Ce spectacle-là elle le dédie à sa fille, amoureuse d’un franco-marocain à la peau noire et de confession musulmane. À elle, mais aussi à tous ces couples-là qui s’aiment malgré les embuches.
L’influence du ballet
Si certains chorégraphes en danse contemporaine renient leur bagage en ballet, c’est tout le contraire pour Hélène Blackburn. Chez Cas Public, les pointes sont un prérequis.
On reconnait aussi la signature de la Chicoutimienne d’origine au synchronisme. «Les grands mouvements de groupe moi j’aime ça. J’aime ça les ensembles, la puissance d’une masse qui bouge ensemble. Ça me parle, je fais pas que ça mais j’aime ça créer des moments où il y a des grands unissons.»
L’autre truc qui la différencie de la plupart de ses collègues ces années-ci? Les vêtements qu’elle fait porter à ses interprètes. «Même quand j’ai créé pour adultes, je suis pas très friande de la nudité. Je trouve que ça sert très rarement le propos. Y’a des fois que c’est très réussi et quand ça l’est c’est très fort. Mais je trouve qu’il y a eu beaucoup de choses qui étaient, à la limite, de la pornographie pour intellectuels. Les photos de spectateurs se retrouvent sur des sites. C’est arrivé à plusieurs compagnies.» Puis elle ajoute: «Mais je serais pas capable de faire un show comme Olivier Dubois parce que je suis pas conceptuelle.» Elle dit réfléchir sur la technique et sur l’évolution du corps dansant.
Prokokiev remix
La musique de Symphonie dramatique a, une fois de plus, été enregistrée par son complice Martin Tétreault.
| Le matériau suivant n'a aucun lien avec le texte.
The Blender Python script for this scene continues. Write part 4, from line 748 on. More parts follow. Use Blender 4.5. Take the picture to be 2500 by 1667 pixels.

Une trame sonore qui inclut des relectures de Tchaïkovsky, Berlioz, Prokokiev et Gounod. D’ailleurs, Alexandre Désilets réinterprète une pièce du compositeur français. Je veux vivre dans ce rêve, un air popularisé par Maria Callas. «Il nous a fait quelque chose de très folk. C’est drôle, moi je pensais qu’il irait dans les hauteurs mais finalement pas du tout. […] L’idée c’était de montrer un air d’opéra célèbre et de montrer que c’est juste une chanson.»
Secret de production pas banal: le chanteur aurait fait partie de la distribution de danseurs s’il n’était pas parti en studio pour enregistrer Fancy Ghetto.